Suspect mutineers about to be blown from the guns.
Watercolour by Orlando Norie via the National Army Museum.

17 June 1857

Today in 1857, British troops, having disarmed Indian mutineers at Lahore the previous month, executed twelve of them. Two by hanging, one of whom ‘lingered out for a considerable time, as the knot slipped under his chin,’ and a further ten by lashing them to the cannons and then loading blank cartridges so as to blow their bodies apart, with blood and body parts raining down on the civilian spectators.1 A correspondent of the Lahore Chronicle described the horrors of the ‘lesson’ –

‘The scene and stench were overpowering; I felt myself terribly convulsed, and observed that the numerous native spectators were awe stricken; and they not only trembled like aspen leaves, but also changed into unnatural hues. The lesson, I trust, will not be lost on them. Precaution was not taken to remove the sponge and load men from near the muzzles of the guns; the consequence was, that they were greatly bespattered with blood, and one man in particular received a stunning blow from a shivered arm.
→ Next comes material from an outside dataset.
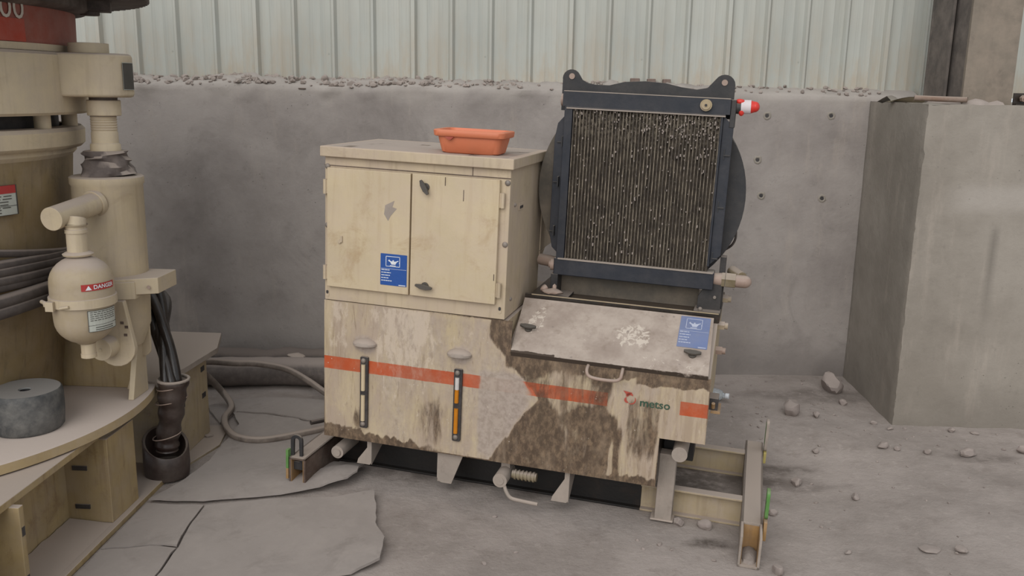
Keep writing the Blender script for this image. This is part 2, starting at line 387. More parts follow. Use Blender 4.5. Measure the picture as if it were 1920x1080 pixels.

It would appear that some of the artillery guns, by oversight, were loaded with grapeshot, instead of blank cartridge only.  The guns were faced towards some of the spectators, five of whom have been severely wounded; two were shot through the thigh, one at the ankle, one through the calf, and another in the heel.’2

FOOTNOTES

  1. The Lahore Chronicle, 17 June 1857, quoted in ‘Execution of Mutineers at Lahore,’ The Dundee Courier, 5 August 1857.
  2. The Lahore Chronicle, 17 June 1857, quoted in ‘Execution of Mutineers at Lahore,’ The Dundee Courier, 5 August 1857.